Maybe inwardly. Follow me inwardly, in the body. Maybe that’s yin.

But let’s not stigmatize that outward reach. Let’s not make it shameful. Abhorrent. There’s nothing wrong with wanting to be with others, to be taken in. It’s deeply wired in the nervous system to want to belong, it’s human. It’s survival. Not a stench of desperation but a human pull, a need even. A wiring.

And is it so bad that you can’t fit in? Is it something to be ashamed of? The group mentality will tell you it is. Because our culture is deeply wired to shame those who stand alone because we fear them. We fear the rejected. Their power. We fear their aloneness. Because it mirrors back to us the reality we don’t want to see. We don’t want to face. The reality of aloneness.

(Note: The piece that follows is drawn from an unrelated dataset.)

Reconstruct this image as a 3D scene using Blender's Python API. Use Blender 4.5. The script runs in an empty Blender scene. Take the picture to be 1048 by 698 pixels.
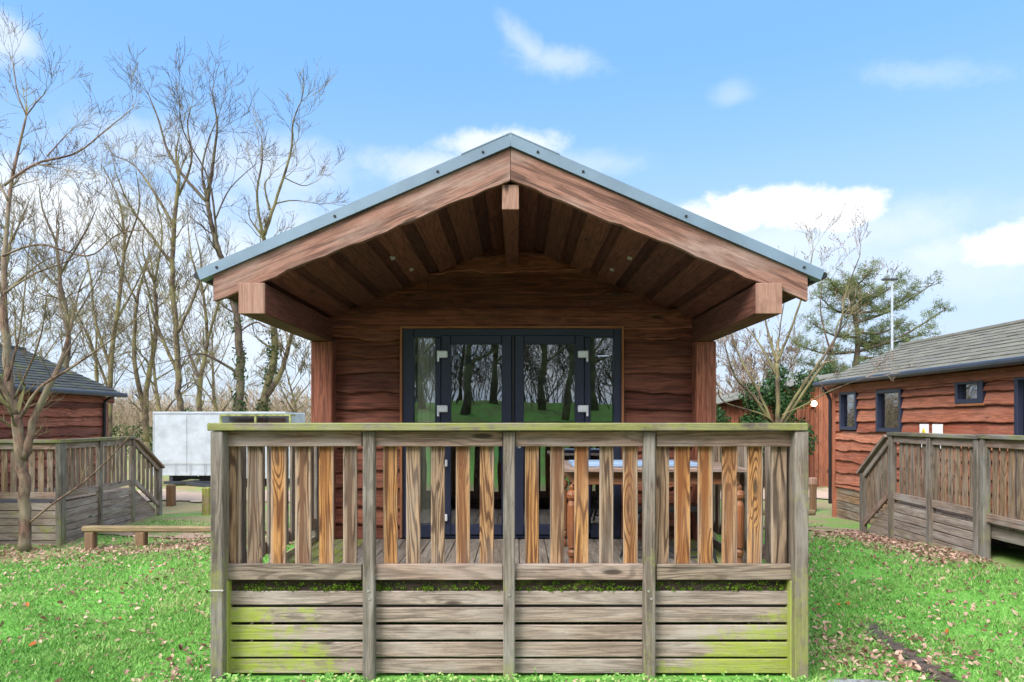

They will all leave you. Everyone will leave you. Everything will leave you. These are the calls I heard from my father’s death. His passing. These are the whispers, the rotting, the disintegrating, the turning to ash, the reminders he left me. Everything will come to pass. Sandcastles.

But the human wants the company, the love, the gang, the safety, the comfort. How can I reconcile this with that? Is it kind to deny that humanness. And only point to stark reality. Is it kind? It is and it isn’t.

There’s no answer here.

I’m not yet on the ‘other side’- if there is one – I’ve only heard reports, had inklings. I’m still wretched. I can’t say with full authority there is only the glory of God. That authority hasn’t been given to me. If it is to be given.

I can’t deny the pulls of the body, the creature -that’s for sure. That feels violent. I acknowledge trauma and have learnt to deeply respect it because that’s what it asks of me. It’s asked for acknowledgement and mercy. For slowness and gentleness. It’s not interested in the ‘Truth’ not in absolute sense anyway- whatever that means. And it’s been placed here by something, it’s not a mistake.

No mistake.

I don’t know what’s kind. But there’s mercy here in the simplicity of this moment. Beyond the narrative.

Everything else, I don’t know about. But everything beckons the second you move through life, through the day, the second you get off the ‘meditation cushion’. You’re pushed, you’re pulled. And it’s not easy to find that mercy sometimes. Beyond the narrative. Beyond the trauma.

I sense it now, and that is enough I guess.